The campaign of 1651 began late. During the winter, Blackness and Tantallon castles were captured, and in February there was an advance on Stirling which the tempestuous weather frustrated. In the spring, Cromwell’s illness delayed operations. The hardships of Irish campaigning had impaired his health. “I grow an old man, and feel the infirmities of age marvellously stealing upon me,” he wrote to his wife on the day after Dunbar; but he never spared himself, and in February, 1651, he fell ill of an intermittent fever brought on by exposure. Three successive relapses brought him to the verge of the grave, and more than once his life was despaired of. Parliament in alarm sent him two of the best physicians of the day, and advised him to remove to England for change of air. In June he was sufficiently recovered to take the field, and found Leslie’s army posted on the hills south of Stirling. “We cannot come to fight him except he please, or we go upon too manifest hazards,” wrote Cromwell, “he having very strongly laid himself, and having a very great advantage there.”

Unable to attack or to lure Leslie from his position, Cromwell resolved to turn it. The English fleet commanded the sea, and it was easy to throw Lambert and four thousand men across the Forth into Fife. Leslie sent Sir John Brown against him with a like force, but Lambert annihilated Brown’s force at Inverkeithing on July 20th. Cromwell poured more troops across the water till he had fourteen thousand men in Fife, and then taking their command himself he marched on Perth, which fell after a siege of twenty-four hours (August 2nd).

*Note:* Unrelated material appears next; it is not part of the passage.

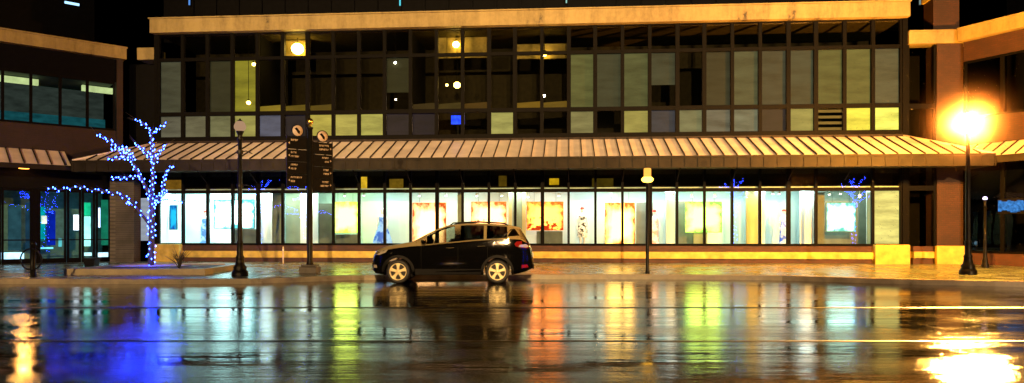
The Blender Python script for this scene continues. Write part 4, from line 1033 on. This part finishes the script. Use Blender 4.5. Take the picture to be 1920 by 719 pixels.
# bare shrub
fr = Frame((336-CX)/F*22.6, 22.6, 0)
g = MB()
for k in range(26):
    a = random.uniform(0, 6.28); l = random.uniform(.35, .75); s_ = random.uniform(.15, .55)
    p = [(0, 0, .28), (math.cos(a)*s_*.3, math.sin(a)*s_*.3, .28+l*.5), (math.cos(a)*s_, math.sin(a)*s_, .28+l)]
    g.tube(p, [.012, .008, .003], 4)
    for j in range(2):
        b = a+random.uniform(-1, 1); q = Vector(p[1])
        g.tube([q, q+Vector((math.cos(b)*.18, math.sin(b)*.18, .2))], [.006, .002], 4)
so = g.build('shrub', M_['bark'], None, fr); tag(so, 'small bare leafless shrub in the planting bed right of the tree', 'shrub')
# low dark box behind the bed
fr = Frame((172-CX)/F*26.2, 26.2, 0)
t = empty('planter_pot', 'low square black pot standing before the glass doors', 'pot', fr)
MB().add([(-.16, -.16, .15), (.16, -.16, .15), (.16, .16, .15), (-.16, .16, .15), (-.2, -.2, .46), (.2, -.2, .46), (.2, .2, .46), (-.2, .2, .46)], [(3,2,1,0), (0,1,5,4), (1,2,6,5), (2,3,7,6), (3,0,4,7)]).build('tub', M_['blackmetal'], t, fr)
MB().box(-.22, .22, -.22, .22, .462, .50).build('rim', M_['blackmetal'], t, fr)
# thin white stake by the wall
fr = Frame((531-CX)/F*29.6, 29.6, 0)
t = empty('marker_stake', 'thin pale marker stake standing against the base wall', 'stake', fr)
MB().lathe([(.03, .15), (.03, .80), (.02, .83), (.001, .84)], (0, 0, 0), 8).build('shaft', pm('pale_plastic', (.6, .5, .35), .5), t, fr)
MB().lathe([(.033, .66), (.033, .74)], (0, 0, 0), 8).build('band', pm('stake_band', (.7, .7, .65), .3), t, fr)
# blue lit band on the right wing
u0, z1 = FRW.hit(1872, 378, -.1); u1, z0 = FRW.hit(1925, 396, -.1)
t = empty('light_strip', 'blurred blue lit strip on the right wing at the picture edge', 'light strip', FRW)
g = MB()
for k in range(9):
    a = u0+(u1-u0)*k/9; g.box(a, a+(u1-u0)/9*.8, -.12, -.06, z0+.05*math.sin(k), z1+.03*math.cos(k*2))
g.build('tube', em('blue_strip', (.06, .26, .7), .8, .7, 9), t, FRW)
MB().box(u0-.05, u1+.05, -.055, -.025, z0-.1, z1+.1).build('backing', M_['black'], t, FRW)
# ------------------------------------------------------------------ lit trees
def tree_with_lights(limbs, fr, label_t, label_l, n_single, spacing, br=.022, group=None):
    """limbs: list of (points, r0, r1) in local coords; one skin for trunk+limbs, string of bulbs wound along"""
    t = empty('bare_tree', label_t, 'tree', fr, group=group)
    g = MB(); tw = MB()
    for i, (pts, r0, r1) in enumerate(limbs):
        m = len(pts); (g if i < 2 else tw).tube(pts, [r0+(r1-r0)*j/(m-1) for j in range(m)], 8)
        if i >= 2:
            for q in range(3*len(pts)):
                jj = random.randrange(len(pts)-1); a, b = Vector(pts[jj]), Vector(pts[jj+1])
                d_ = (b-a).normalized()+Vector((random.uniform(-.7, .7), random.uniform(-.7, .7), random.uniform(-.3, .7)))
                s0 = a.lerp(b, random.random()); tw.tube([s0, s0+d_.normalized()*random.uniform(.12, .42)], [.008, .002], 4)
    g.build('trunk', M_['bark'], t, fr); tw.build('limbs', M_['bark'], t, fr)
    L = empty('string_lights', label_l, 'string lights', fr)
    bulbs = []; wr = MB()
    for pts, r0, r1 in limbs:
        spc = spacing*(1.7 if len(pts) == 14 else 1)
        P_ = [Vector(p) for p in pts]; tot = sum((b-a).length for a, b in zip(P_[:-1], P_[1:]))
        n = max(3, int(tot/spc)); path = []
        for k in range(n):
            s_ = tot*(k+.5)/n; acc = 0
            for a, b in zip(P_[:-1], P_[1:]):
                l = (b-a).length
                if acc+l >= s_: break
                acc += l
            c = a.lerp(b, (s_-acc)/l); rr = r0+(r1-r0)*s_/tot
            ph = k*2.1+random.uniform(-.5, .5); d_ = (b-a).normalized()
            e1 = d_.cross(Vector((.3, 1, .2))).normalized(); e2 = d_.cross(e1)
            q = c+(e1*math.cos(ph)+e2*math.sin(ph))*(rr+br*1.1)+Vector((random.uniform(-.02, .02),)*3)
            bulbs.append(q); path.append(q)
        wr.tube(path, .005, 4, False)
    wr.build('wire', M_['wire'], L, fr)
    if n_single:
        idx = list(range(len(bulbs))); random.shuffle(idx)
        first = set(idx[:n_single]); proto = None
        for i in first:
            if proto is None:
                proto = MB().octa((0, 0, 0), br).build('bulb', M_['bulb_blue'], L, fr); o = proto
            else:
                o = proto.copy(); COL.objects.link(o); o.parent = L
            o.location = bulbs[i]
        rest = [bulbs[i] for i in idx[n_single:]]
    else: rest = bulbs
    g = MB()
    for q in rest: g.octa(q, br)
    if rest:
        o = g.build('bulb', M_['bulb_blue'], L, fr)
        if n_single: o['kind'] = 'stuff'
TY = 24.3
def T_(px, py, dy=0.0):
    p = P(px, py, TY+dy); return (p.x-tx, dy, p.z)
tx = (283-CX)/F*TY
limbs = [
 ([T_(283, 502), T_(283.5, 470), T_(284.5, 430), T_(285, 400), T_(284, 372)], .10, .075),
 ([T_(284, 372), T_(286, 345), T_(287, 316), T_(286, 285), T_(284, 257), T_(283, 249)], .07, .03),
 ([T_(283, 250), T_(279, 243, -.05), T_(273.6, 236, -.1), T_(264, 229, -.1), T_(253, 223, -.2)], .03, .012),
 ([T_(284, 252), T_(290, 246, .1), T_(300, 240, .15), T_(313, 231, .2)], .028, .012),
 ([T_(284, 374), T_(277, 359, -.1), T_(268, 342, -.15), T_(260, 326, -.2), T_(253, 312, -.25), T_(246, 300, -.25), T_(238, 293, -.3), T_(226, 285, -.3), T_(216, 274, -.3), T_(208, 266, -.35), T_(195, 259, -.4), T_(181, 252, -.45)], .06, .012),
 ([T_(247, 302, -.25), T_(232, 296, -.3), T_(216, 297, -.4), T_(200, 300, -.5)], .03, .01),
 ([T_(238, 292, -.3), T_(228, 280, .0), T_(220, 277, .1), T_(208, 281, .2)], .025, .01),
 ([T_(250, 306, -.2), T_(246, 290, .1), T_(238, 278, .2), T_(226, 276, .3)], .025, .01),
 ([T_(264, 333, -.2), T_(246, 332, -.35), T_(228, 335, -.5), T_(207, 334, -.6)], .028, .01),
 ([T_(287, 303), T_(279, 294, -.1), T_(270, 284, -.2), T_(262, 275, -.2), T_(251, 268, -.3)], .035, .012),
 ([T_(288, 312), T_(294, 296, .1), T_(301, 284, .2), T_(311, 272, .25)], .03, .012),
 ([T_(285, 378), T_(295, 372, .1), T_(303, 361, .2), T_(306, 346, .2), T_(308, 332, .25), T_(315, 318, .3), T_(326, 310, .35)], .05, .012),
 ([T_(286, 388), T_(297, 378, -.2), T_(312, 374, -.3), T_(328, 376, -.4), T_(342, 379, -.5)], .03, .01),
 ([T_(300, 366, .15), T_(308, 360, .3), T_(316, 363, .4)], .02, .01),
 ([T_(283, 424), T_(272, 410, -.1), T_(260, 396, -.2), T_(249, 381, -.3), T_(240, 373, -.35), T_(226, 367, -.4), T_(206, 361, -.5), T_(186, 358, -.6), T_(170, 357, -.7), T_(156, 352, -.8), T_(145, 350, -.85), T_(128, 354, -.9), T_(110, 356, -1.0), T_(87, 352, -1.1)], .055, .01),
 ([T_(252, 385, -.3), T_(243, 378, .1), T_(238, 384, .3)], .02, .01),
]
tree_with_lights(limbs, Frame(tx, TY, 0), 'bare tree with spreading limbs in the stone edged bed', 'blue string lights wound along the bare tree in the bed', 100, .060, .0195)
# unseen lamp added under the wing awning to make the warm road streak
uu = FLW.u(45, -.5)
MB().lathe([(.001, 3.985), (.17, 3.985), (.19, 4.0), (.19, 4.08)], (uu, -.5, -.02), 20).build('added_downlight', em('added_downlight_glow', (1, .36, .04), 8), left, FLW)
l = bpy.data.lights.new('added_streak_spot', 'SPOT'); l.energy = 260; l.color = (1, .45, .09); l.spot_size = R(95); l.spot_blend = .7; l.shadow_soft_size = .15
o = bpy.data.objects.new('added_streak_spot', l); COL.objects.link(o); p = FLW.M @ Vector((uu, -.5, 3.95)); o.location = p
o.rotation_euler = ((P(45, 500, 24))-p).to_track_quat('-Z', 'Y').to_euler()
# trees across the street, seen as reflections in the glass
def mirror(px, py, Yt):
    c = FA.I @ Vector((0, 0, CH)); q = FA.I @ P(px, py, 1.0); v = q-c; tt = -c.y/v.y; h = c+v*tt
    v2 = Vector((v.x, -v.y, v.z)); hw = FA.M @ h; vw = FA.M.to_3x3() @ v2
    k = (Yt-hw.y)/vw.y
    return hw+vw*k
for (px, py), w in (((490, 343), 'across the street on the left'), ((1378, 343), 'across the street in the middle'), ((1600, 343), 'across the street on the right')):
    p = mirror(px, py, -6.0); k = p.z
    fl = Frame(p.x, p.y, 0)
    Ls = [([(0, 0, 0), (.03, 0, k*.35), (0, .02, k*.6)], .11, .07), ([(0, 0, k*.6), (.05, 0, k*.8), (0, 0, k*1.06)], .06, .02)]
    for a in range(7):
        g_ = a*.9+.3; r_ = random.uniform(.8, 1.5)
        Ls.append(([(0, 0, k*(.6+.05*a)), (math.cos(g_)*r_*.5, math.sin(g_)*r_*.5, k*(.74+.04*a)), (math.cos(g_)*r_, math.sin(g_)*r_, k*(.8+.05*a))], .03, .01))
    tree_with_lights(Ls, fl, 'bare tree '+w+', mirrored in the shop glass', 'blue string lights on the tree '+w, 0, .13, .042)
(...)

The capture of Perth cut off Leslie from his supplies, and severed his communications with the north of Scotland. But the way to England was left open, and confident that English Royalists would flock to his banner Charles and his whole army marched for the border. Cromwell had foreseen the movement, and was well aware that it might alarm the English Government. But he justified his strategy with sober confidence.

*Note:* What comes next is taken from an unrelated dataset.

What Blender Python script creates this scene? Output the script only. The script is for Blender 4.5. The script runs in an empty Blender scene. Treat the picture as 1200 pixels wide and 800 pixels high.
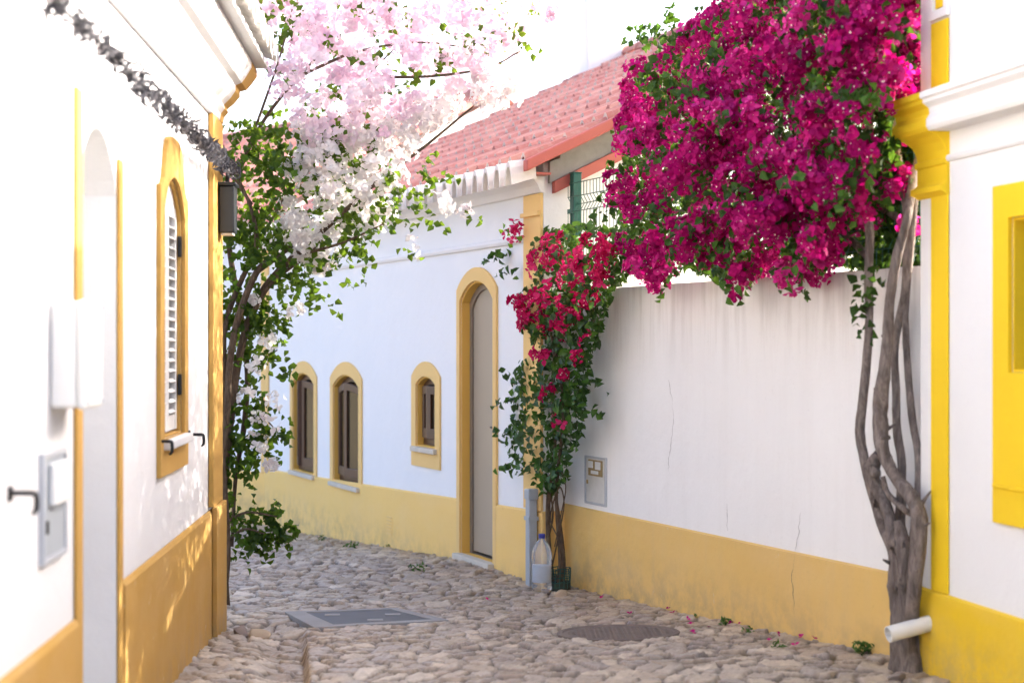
import bpy, bmesh, math, random
import numpy as np
from mathutils import Vector
from mathutils.geometry import tessellate_polygon

random.seed(11)
RNG = np.random.default_rng(7)
R = math.radians
scene = bpy.context.scene
COL = scene.collection
EYE = 1.6
FPX = 2000.0            # focal length in units of the 1200-wide photograph
HORIZ = 404.0

# ------------------------------------------------------------------ helpers
def ray(px, py):
    return np.array([(px - 600) / FPX, 1.0, (HORIZ - py) / FPX])

class Frame:
    """a vertical wall plane: s along it, n out of it to the street, z up"""
    def __init__(self, o, d, n):
        self.o = np.array([o[0], o[1], 0.0])
        d = np.array([d[0], d[1], 0.0]); self.d = d / np.linalg.norm(d)
        n = np.array([n[0], n[1], 0.0]); n -= self.d * n.dot(self.d); self.n = n / np.linalg.norm(n)
    def P(self, s, n, z):
        return tuple(self.o + self.d * s + self.n * n + np.array([0, 0, z]))
    def hit(self, px, py, n=0.0):
        r = ray(px, py)
        o = self.o + self.n * n
        t = o.dot(self.n) / r.dot(self.n)
        p = r * t
        return float((p - o).dot(self.d)), float(p[2] + EYE)
    def s(self, px, n=0.0): return self.hit(px, 404, n)[0]
    def z(self, px, py, n=0.0): return self.hit(px, py, n)[1]
    def pt(self, px, py, n=0.0):
        s, z = self.hit(px, py, n)
        return np.array(self.P(s, n, z))

def wloc(o):
    v = Vector((0, 0, 0))
    while o is not None:
        v += o.location; o = o.parent
    return v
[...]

“We have done,” he said, “to the best of our judgment, knowing that if some issue were not put to this business it would occasion another winter’s war, to the ruin of your soldiery, for whom the Scots are too hard in respect of enduring the winter difficulties of this country, and to the endless expense of the treasury of England in prosecuting this war. It may be supposed we might have kept the enemy from this by interposing between him and England; which truly I believe we might, but how to remove him out of this place without doing what we have done, unless we had a commanding army on both sides the river of Forth, is not clear to us; or how to answer the inconveniences afore-mentioned we understand not.”